Sports, Winter, Hockey, Women's Hockey

No. 14 Eagles Fail to Hold On Late, Fall to No. 13 Northeastern 3–2 in Overtime 

With the score tied at 1–1 with just over 3:30 to go in the third period of No. 14 Boston College women’s hockey’s matchup against No. 13 Northeastern, Peyton Compton of the Huskies found herself all alone with the puck on her own blue line following a blocked shot. Turning up ice at full speed, she skated toward BC’s goal, with only Grace Campbell standing between her and a crucial late-game lead.

On the breakaway, Compton went forehand to backhand, looking to tuck the puck into the back of the net. Campbell didn’t buy the move and sprawled out across the crease to make a game-saving stop with her blocker.
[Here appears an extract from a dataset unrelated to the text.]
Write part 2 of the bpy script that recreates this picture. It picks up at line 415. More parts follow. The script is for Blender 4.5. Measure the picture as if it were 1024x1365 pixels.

Sophomore defenseman Jade Arnone then cleared the puck down the ice.

Then, the unpredictable took place.

Arnone’s clearing attempt had made it all the way down the ice and was bouncing toward Northeastern’s netminder Gwyneth Philips’ goal. Phillips decided to leave her net to play the puck, looking to move it back up ice to one of her teammates. 

Instead, Phillips whiffed on the pass and the puck continued bouncing toward the Huskies’ net, where BC’s Julia Pellerin tracked it down. The freshman forward then slammed home the puck to make it 2–1 BC with 3:24 left to play.

Despite the late goal, BC (14–10–7, 13–6–5 Hockey East) could not finish the job, and fell 3–2 in an overtime loss to the Huskies (22–9–2, 15–7–2 Hockey East) after they responded just over two minutes later.

BC’s late goal would not have been possible had it not been for the heroics of Campbel, according to BC head coach Katie Crowley.

“She’s a tremendous goaltender, she was great for us back there,” Crowley said of Campbell following the game. 

The top-15 matchup panned out as a physical, and high-speed matchup that grew in intensity as the game went on.

It took over 35 minutes before somebody scored the game’s first goal, and it came when Northeastern capitalized on a power-play opportunity late into the second frame. 

The Eagles refused to end that period quietly, though. They received a power-play chance of their own with 48 seconds to go, and with just 6.7 seconds left in the frame, the Eagles found a way to put one past Phillips, though not without controversy.

A one-time blast from Molly Jordan at the point was redirected by Sammy Smigliani in front of the net with a noticeably high stick, and the puck trickled across the goal line. 

Upon further replay, however, Smigliani’s high stick on the puck did not cause the puck to go directly into the back of the net, nor did she or any of her teammates play the puck after it had been touched. Referees determined that the puck, following the high stick, bounced to a Northeastern defenseman who then knocked it into her own net.

“Momentum wise, that was huge for us,” Crowley said of the tying goal. “To score with that little time left, it was a big deal, and to get the right call was important.”

The third period was intense as both sides played physically, traded chances, and were eager to win. Despite many high-quality chances, no goals were scored until Pellerin capitalized on Phillips’ mistake with 3:30 to go.

The Campbell save that led to the go-ahead Pellerin goal was the defining moment of the game. Despite the pair’s heroics, however, the one-goal advantage would not last long. 

Nearly two minutes later, the Huskies pulled their goalie for an extra attacker. The extra attacker came flying off the bench, found the puck in the slot, and fired a quick snapshot which Campbell stopped with her blocker. But the rebound drifted out to the left dot, where Northeastern’s captain Megan Carter delivered a one-time slap shot into the top corner of the net, too fast for Campbell to even react.

BC headed  into yet another overtime, a stage of the game that the Eagles have become familiar with this season. Just 1:27 into the extra period, however, Northeastern’s Peyton Anderson delivered a shot off the rush just inside the left circle and over Campbell’s blocker.

Crowley said she left the game on a positive note, encouraging her team for an equally important opportunity against the same team tomorrow.

“It’s a close-knit group, but, you know, they’re gonna be upset about this one for about an hour or so,” Crowley said. “But, they’re gonna let it slide off their back and be ready for the next one tomorrow.”